Author: Alexandra Oliva
Publisher: Ballantine Books
Date of publication: July 2016
Survival is the name of the game as the line blurs between reality TV and reality itself in Alexandra Oliva’s fast-paced novel of suspense.
She wanted an adventure. She never imagined it would go this far.
It begins with a reality TV show. Twelve contestants are sent into the woods to face challenges that will test the limits of their endurance. While they are out there, something terrible happens—but how widespread is the destruction, and has it occurred naturally or is it man-made? Cut off from society, the contestants know nothing of it. When one of them—a young woman the show’s producers call Zoo—stumbles across the devastation, she can imagine only that it is part of the game.
Alone and disoriented, Zoo is heavy with doubt regarding the life—and husband—she left behind, but she refuses to quit. Staggering countless miles across unfamiliar territory, Zoo must summon all her survival skills—and learn new ones as she goes.
But as her emotional and physical reserves dwindle, she grasps that the real world might have been altered in terrifying ways—and her ability to parse the charade will be either her triumph or her undoing.
I actually enjoyed this book more than I thought I would. It definitely sucked me right in. It's told through alternating time lines between what happened on the reality show and what happened after the world went to hell. I liked both parts, but I liked the after parts with Zoo's travels into the world beyond and into insanity the most. I could understand her struggle to know what was real and what wasn't. Her descent into madness was kind of frightening yet realistic.
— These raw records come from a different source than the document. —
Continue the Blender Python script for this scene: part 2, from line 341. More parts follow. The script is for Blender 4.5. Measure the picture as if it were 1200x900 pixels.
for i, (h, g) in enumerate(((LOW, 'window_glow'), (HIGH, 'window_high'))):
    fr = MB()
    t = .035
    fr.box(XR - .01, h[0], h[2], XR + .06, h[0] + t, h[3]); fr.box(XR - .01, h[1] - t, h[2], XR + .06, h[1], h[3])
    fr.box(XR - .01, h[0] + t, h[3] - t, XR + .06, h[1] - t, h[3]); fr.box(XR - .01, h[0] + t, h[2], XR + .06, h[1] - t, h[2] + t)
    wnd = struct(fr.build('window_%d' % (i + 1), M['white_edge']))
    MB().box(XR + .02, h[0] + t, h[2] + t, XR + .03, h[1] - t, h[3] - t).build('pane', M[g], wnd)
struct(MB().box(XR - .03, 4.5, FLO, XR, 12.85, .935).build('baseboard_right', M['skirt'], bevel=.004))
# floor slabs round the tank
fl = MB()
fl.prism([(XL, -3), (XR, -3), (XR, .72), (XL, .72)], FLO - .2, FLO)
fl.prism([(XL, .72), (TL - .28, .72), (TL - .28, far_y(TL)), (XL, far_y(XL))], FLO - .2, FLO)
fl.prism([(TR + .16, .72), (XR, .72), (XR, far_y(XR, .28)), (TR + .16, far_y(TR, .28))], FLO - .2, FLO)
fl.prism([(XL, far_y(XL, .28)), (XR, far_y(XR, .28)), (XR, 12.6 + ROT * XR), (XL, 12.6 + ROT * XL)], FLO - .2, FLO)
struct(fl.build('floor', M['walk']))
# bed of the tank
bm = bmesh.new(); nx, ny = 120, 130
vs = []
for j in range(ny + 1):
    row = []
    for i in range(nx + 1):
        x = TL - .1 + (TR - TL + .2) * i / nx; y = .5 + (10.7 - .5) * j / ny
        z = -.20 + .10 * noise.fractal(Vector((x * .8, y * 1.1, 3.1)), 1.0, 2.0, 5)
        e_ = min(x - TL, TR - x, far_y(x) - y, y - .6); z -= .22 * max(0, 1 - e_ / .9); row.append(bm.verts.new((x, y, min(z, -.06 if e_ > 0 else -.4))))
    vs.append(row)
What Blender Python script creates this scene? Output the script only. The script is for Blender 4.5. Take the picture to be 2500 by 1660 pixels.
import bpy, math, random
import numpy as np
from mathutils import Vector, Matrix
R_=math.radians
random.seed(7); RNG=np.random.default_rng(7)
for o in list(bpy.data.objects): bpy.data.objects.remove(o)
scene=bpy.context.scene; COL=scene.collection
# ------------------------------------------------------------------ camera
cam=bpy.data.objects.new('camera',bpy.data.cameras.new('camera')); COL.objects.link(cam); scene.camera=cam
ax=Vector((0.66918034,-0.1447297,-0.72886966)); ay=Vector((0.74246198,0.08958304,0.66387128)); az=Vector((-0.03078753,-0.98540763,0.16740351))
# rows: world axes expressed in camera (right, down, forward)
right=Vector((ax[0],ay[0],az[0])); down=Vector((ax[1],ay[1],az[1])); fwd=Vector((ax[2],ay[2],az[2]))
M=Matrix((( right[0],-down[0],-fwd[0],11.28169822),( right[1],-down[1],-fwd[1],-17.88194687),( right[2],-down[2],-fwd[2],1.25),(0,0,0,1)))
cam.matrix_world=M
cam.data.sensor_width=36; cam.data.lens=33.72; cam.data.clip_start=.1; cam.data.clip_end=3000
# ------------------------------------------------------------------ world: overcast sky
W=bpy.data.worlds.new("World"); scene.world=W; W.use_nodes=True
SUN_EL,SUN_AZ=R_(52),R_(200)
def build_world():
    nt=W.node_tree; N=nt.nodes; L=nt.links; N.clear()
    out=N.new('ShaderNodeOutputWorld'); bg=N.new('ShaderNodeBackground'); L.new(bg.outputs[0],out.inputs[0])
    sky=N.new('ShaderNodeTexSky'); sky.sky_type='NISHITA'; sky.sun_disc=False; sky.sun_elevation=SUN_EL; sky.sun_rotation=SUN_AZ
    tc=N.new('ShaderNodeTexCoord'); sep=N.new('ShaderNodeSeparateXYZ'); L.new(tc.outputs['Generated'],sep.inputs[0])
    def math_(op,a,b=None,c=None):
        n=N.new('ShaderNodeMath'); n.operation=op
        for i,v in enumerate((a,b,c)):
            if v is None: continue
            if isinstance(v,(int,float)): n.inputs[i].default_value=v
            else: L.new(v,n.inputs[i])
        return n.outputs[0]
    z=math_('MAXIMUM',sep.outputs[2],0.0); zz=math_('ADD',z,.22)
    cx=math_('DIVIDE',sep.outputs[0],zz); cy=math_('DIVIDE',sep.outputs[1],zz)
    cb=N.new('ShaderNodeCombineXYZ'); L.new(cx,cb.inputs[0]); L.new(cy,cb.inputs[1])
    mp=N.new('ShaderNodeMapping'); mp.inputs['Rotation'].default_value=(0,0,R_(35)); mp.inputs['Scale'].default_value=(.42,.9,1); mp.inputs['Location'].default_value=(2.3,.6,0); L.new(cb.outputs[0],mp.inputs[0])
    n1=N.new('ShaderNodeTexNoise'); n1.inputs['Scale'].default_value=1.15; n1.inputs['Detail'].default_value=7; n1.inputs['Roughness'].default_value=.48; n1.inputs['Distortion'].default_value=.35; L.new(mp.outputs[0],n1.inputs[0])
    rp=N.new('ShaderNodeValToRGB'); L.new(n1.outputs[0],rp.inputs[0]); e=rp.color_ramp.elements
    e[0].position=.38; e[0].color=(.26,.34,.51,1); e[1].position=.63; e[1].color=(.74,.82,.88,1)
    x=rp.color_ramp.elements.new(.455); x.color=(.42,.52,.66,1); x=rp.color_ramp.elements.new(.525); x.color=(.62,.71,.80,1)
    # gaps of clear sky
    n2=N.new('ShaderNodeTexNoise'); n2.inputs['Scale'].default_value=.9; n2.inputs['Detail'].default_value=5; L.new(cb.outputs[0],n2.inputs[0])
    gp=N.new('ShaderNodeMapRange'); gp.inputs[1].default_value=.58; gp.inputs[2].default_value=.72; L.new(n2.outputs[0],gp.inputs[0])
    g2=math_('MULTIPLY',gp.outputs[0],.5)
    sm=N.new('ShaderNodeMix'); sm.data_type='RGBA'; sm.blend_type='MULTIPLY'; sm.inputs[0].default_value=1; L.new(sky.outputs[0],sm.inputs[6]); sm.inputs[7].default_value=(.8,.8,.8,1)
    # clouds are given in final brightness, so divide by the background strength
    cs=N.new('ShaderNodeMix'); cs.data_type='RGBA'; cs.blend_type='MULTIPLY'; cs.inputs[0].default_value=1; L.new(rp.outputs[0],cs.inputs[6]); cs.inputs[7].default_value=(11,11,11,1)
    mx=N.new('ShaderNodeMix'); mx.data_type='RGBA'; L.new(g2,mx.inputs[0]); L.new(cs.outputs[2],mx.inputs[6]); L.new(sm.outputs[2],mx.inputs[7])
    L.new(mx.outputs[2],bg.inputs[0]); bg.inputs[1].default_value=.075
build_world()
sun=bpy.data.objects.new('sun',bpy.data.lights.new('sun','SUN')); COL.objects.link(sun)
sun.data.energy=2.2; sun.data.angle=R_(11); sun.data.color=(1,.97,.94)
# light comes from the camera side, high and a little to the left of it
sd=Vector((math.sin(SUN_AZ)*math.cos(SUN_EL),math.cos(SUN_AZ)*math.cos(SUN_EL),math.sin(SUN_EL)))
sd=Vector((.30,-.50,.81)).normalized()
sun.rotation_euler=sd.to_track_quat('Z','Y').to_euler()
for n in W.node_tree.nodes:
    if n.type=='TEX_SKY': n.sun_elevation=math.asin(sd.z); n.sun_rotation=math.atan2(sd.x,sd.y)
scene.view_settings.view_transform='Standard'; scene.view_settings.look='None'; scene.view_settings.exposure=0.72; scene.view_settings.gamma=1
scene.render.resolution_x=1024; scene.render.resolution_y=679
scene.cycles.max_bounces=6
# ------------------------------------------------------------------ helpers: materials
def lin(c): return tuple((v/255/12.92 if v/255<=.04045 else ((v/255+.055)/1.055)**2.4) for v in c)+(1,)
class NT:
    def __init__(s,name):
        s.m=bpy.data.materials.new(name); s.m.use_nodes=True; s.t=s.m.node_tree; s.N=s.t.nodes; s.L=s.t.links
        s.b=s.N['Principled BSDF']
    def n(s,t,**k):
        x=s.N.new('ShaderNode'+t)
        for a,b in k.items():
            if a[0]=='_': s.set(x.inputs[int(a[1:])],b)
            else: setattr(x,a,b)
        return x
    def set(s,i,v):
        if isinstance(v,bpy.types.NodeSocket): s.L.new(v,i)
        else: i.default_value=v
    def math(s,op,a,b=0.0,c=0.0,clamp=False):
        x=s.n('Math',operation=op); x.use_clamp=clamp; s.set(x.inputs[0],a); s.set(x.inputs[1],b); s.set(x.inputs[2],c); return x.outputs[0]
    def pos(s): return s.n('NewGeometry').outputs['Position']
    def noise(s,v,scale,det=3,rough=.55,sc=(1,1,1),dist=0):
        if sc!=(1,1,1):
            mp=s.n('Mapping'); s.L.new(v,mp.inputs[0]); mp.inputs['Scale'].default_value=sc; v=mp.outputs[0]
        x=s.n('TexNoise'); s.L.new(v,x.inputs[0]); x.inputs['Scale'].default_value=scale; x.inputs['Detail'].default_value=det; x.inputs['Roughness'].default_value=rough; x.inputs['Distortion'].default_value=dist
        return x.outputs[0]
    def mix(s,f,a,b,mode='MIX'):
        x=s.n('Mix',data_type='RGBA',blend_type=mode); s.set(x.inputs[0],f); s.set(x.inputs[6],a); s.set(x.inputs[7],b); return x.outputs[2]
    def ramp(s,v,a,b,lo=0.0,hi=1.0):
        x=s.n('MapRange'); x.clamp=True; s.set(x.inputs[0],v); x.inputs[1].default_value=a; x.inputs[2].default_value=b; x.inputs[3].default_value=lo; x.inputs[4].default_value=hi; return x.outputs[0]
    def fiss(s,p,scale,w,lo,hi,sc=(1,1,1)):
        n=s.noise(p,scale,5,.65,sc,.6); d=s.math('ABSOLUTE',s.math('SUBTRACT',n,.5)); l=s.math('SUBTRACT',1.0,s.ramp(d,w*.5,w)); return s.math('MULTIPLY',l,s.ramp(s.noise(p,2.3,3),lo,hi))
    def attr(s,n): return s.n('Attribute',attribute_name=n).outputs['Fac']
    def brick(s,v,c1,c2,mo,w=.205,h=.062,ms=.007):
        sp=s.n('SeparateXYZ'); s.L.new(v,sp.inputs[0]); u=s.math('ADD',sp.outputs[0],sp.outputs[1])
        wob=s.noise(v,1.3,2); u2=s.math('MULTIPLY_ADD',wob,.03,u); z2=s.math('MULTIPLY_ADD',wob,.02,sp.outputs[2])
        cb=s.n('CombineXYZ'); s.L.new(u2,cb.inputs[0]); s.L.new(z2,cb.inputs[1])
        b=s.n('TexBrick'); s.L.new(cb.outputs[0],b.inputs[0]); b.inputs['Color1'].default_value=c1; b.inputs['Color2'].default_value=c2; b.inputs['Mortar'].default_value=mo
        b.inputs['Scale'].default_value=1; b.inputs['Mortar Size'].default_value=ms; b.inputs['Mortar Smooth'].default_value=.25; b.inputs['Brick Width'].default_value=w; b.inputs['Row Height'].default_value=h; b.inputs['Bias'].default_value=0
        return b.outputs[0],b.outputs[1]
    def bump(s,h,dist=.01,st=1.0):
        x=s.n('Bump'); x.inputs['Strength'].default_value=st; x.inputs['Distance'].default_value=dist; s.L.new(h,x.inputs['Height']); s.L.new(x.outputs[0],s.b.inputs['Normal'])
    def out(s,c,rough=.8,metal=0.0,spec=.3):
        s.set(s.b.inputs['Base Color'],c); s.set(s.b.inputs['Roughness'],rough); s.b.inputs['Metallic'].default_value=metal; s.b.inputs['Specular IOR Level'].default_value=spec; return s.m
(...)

One of the things that I also liked was how the reality show contestants were "labeled". It actually made them easier to keep track of than it would have if they had had real names. I had read that some people didn't like that, but I found it helpful. My only complaint was the ending. I thought it was a bit abrupt and would have liked more of a resolution. I do recommend this one. It was unique idea and one worth reading.
I also really enjoyed this book. I thought the premise was really interesting and one of a kind. The fact that you couldn't really tell what was real or not was kind of fun. Zoo was the narrator so as the reader we could only go on what she thought or felt.
I'm surprised that people would be complaining about the labeling of the contestants. That made it so much easier to keep everyone straight. They were all kind of stereotypical of their "names". Plus, that's pretty much what they do in real reality shows.
I've been telling anyone that would listen about this book, so I definitely recommend this book!